OBJECTIVE: Return all lines where the word "Blender" can be found.

(Part of a data file)
----

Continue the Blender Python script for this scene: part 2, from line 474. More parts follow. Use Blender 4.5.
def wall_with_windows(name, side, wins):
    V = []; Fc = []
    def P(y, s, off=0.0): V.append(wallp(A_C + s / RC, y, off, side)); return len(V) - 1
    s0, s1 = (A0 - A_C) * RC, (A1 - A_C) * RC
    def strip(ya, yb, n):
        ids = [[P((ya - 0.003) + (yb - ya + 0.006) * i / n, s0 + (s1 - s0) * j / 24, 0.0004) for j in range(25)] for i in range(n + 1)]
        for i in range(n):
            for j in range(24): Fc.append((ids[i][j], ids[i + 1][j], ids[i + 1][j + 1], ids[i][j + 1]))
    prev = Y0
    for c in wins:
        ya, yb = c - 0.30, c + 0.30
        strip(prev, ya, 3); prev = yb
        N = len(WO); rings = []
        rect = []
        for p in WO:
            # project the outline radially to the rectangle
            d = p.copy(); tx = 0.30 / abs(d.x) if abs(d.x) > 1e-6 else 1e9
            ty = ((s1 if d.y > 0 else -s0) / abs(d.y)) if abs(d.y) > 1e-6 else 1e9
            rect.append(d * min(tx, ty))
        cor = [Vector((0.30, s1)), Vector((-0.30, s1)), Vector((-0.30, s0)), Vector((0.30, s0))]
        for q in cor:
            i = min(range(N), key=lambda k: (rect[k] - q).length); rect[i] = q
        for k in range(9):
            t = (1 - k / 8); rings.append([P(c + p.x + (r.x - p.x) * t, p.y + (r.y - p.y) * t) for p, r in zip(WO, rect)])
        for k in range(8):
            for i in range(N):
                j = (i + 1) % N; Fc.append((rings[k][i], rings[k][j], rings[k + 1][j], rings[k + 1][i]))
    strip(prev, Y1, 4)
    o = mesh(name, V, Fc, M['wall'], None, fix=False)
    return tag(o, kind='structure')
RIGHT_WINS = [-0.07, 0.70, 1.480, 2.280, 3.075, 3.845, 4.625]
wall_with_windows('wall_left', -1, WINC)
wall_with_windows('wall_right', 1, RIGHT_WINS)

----

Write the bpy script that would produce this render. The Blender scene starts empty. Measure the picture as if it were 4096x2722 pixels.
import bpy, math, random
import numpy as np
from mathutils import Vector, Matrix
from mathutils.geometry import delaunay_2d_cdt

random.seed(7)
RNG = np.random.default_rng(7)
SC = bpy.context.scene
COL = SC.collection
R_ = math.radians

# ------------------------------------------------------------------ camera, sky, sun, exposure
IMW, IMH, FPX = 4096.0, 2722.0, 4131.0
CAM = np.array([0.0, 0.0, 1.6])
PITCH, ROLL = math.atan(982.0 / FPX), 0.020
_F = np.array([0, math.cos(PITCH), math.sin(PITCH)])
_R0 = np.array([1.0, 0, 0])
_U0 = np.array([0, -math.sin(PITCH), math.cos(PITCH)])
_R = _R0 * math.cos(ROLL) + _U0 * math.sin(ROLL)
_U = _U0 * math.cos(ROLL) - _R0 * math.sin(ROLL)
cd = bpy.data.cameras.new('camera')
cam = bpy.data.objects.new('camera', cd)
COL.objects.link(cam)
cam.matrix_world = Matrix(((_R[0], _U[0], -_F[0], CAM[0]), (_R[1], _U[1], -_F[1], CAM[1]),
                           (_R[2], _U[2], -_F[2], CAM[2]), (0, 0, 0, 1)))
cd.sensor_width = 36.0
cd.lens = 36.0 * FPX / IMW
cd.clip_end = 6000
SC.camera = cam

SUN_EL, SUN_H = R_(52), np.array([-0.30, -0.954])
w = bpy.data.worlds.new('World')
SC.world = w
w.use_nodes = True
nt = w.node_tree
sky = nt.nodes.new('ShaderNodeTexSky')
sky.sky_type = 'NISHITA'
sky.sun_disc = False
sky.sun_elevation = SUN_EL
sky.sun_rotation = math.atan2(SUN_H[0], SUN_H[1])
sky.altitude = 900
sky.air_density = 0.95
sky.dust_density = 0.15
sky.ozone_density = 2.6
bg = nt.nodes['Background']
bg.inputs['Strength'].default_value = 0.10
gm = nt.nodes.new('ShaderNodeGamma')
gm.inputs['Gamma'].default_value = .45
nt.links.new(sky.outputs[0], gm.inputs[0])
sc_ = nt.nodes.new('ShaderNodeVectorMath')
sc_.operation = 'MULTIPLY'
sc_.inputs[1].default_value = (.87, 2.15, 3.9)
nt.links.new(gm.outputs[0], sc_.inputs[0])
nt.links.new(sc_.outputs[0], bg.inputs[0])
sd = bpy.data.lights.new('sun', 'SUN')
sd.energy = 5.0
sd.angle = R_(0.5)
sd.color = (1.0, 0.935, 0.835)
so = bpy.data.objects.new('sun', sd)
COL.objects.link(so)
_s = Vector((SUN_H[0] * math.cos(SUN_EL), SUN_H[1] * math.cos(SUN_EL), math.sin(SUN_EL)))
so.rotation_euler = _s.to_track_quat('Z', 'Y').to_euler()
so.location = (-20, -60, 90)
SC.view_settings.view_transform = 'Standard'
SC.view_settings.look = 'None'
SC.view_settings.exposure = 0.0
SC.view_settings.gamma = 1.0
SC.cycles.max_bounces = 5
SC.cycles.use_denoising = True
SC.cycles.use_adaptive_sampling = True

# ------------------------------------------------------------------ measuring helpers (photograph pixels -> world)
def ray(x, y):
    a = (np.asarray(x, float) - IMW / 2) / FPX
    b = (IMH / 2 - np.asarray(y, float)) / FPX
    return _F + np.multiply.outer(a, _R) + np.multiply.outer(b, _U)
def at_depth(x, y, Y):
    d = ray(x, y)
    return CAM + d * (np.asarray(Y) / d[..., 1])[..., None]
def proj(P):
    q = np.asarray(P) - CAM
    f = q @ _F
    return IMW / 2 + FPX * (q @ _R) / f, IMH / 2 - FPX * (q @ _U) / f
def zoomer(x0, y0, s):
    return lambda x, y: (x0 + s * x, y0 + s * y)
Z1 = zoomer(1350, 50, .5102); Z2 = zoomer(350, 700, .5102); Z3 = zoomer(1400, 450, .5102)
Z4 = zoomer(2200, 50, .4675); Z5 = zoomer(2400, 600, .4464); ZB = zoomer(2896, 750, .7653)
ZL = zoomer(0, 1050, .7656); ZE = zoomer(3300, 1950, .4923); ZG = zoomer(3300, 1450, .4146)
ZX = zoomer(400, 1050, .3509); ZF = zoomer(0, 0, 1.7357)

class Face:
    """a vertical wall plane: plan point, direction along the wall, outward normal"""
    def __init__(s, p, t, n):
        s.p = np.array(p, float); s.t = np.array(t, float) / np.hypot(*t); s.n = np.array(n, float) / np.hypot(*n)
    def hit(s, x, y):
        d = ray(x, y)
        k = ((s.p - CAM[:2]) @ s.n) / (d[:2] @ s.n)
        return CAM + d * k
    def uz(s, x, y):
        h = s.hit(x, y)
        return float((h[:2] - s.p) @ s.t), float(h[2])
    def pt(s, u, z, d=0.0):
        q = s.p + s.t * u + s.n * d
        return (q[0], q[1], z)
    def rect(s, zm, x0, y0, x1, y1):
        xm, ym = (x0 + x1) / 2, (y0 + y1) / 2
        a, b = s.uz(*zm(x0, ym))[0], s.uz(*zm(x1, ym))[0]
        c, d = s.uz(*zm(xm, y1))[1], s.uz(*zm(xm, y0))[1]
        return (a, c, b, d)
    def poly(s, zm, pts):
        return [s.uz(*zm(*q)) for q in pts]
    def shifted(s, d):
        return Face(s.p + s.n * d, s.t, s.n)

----

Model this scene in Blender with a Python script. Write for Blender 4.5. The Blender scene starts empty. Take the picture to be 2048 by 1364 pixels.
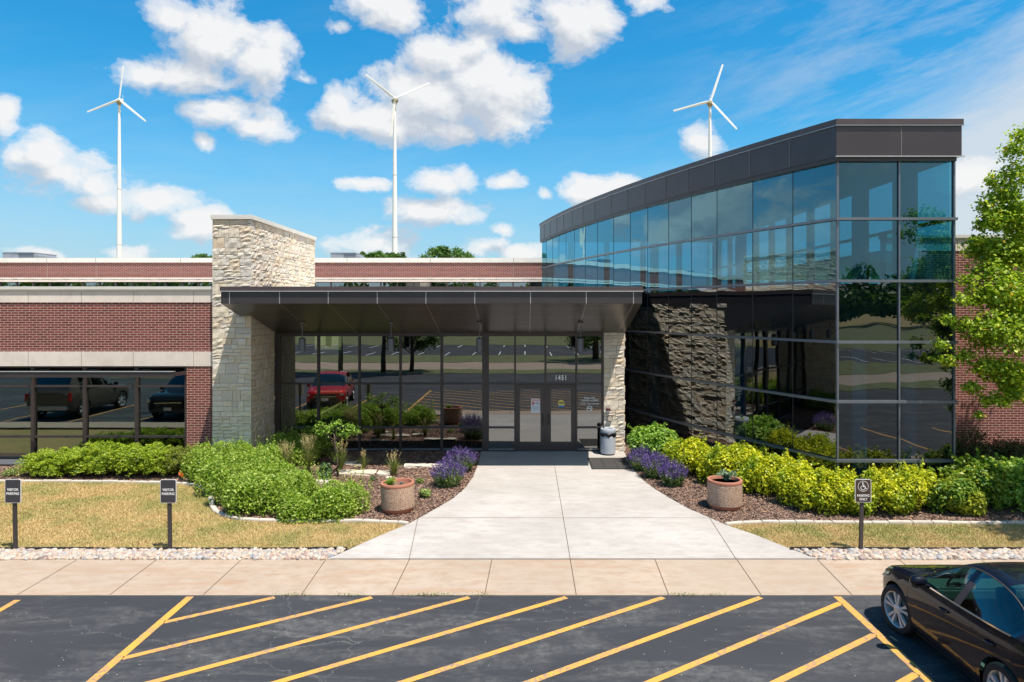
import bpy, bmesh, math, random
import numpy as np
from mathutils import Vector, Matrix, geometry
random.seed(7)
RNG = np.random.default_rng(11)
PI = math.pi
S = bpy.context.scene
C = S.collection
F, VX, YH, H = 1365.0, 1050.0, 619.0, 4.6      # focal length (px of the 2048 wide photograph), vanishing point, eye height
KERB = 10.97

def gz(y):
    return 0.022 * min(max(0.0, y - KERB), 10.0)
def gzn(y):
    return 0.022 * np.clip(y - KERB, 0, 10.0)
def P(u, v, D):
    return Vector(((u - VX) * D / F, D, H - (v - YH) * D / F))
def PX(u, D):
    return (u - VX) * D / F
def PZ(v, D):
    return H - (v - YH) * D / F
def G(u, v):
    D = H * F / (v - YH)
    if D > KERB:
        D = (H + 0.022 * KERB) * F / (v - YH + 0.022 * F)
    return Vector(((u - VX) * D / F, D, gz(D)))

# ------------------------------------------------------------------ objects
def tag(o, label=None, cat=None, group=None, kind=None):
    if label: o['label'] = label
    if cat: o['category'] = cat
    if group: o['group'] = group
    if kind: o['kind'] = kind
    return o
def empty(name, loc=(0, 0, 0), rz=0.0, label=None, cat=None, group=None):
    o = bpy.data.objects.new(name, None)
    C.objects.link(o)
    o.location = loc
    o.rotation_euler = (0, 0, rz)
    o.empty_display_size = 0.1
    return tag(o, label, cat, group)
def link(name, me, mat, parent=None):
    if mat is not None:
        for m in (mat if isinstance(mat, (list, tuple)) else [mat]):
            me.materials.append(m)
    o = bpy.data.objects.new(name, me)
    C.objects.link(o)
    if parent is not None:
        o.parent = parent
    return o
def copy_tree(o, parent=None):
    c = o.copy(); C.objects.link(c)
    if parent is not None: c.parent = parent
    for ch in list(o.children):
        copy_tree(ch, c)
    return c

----

CORRECT ANSWER:
Continue the Blender Python script for this scene: part 2, from line 474. More parts follow. Use Blender 4.5.
Write the bpy script that would produce this render. The Blender scene starts empty. Measure the picture as if it were 4096x2722 pixels.
Model this scene in Blender with a Python script. Write for Blender 4.5. The Blender scene starts empty. Take the picture to be 2048 by 1364 pixels.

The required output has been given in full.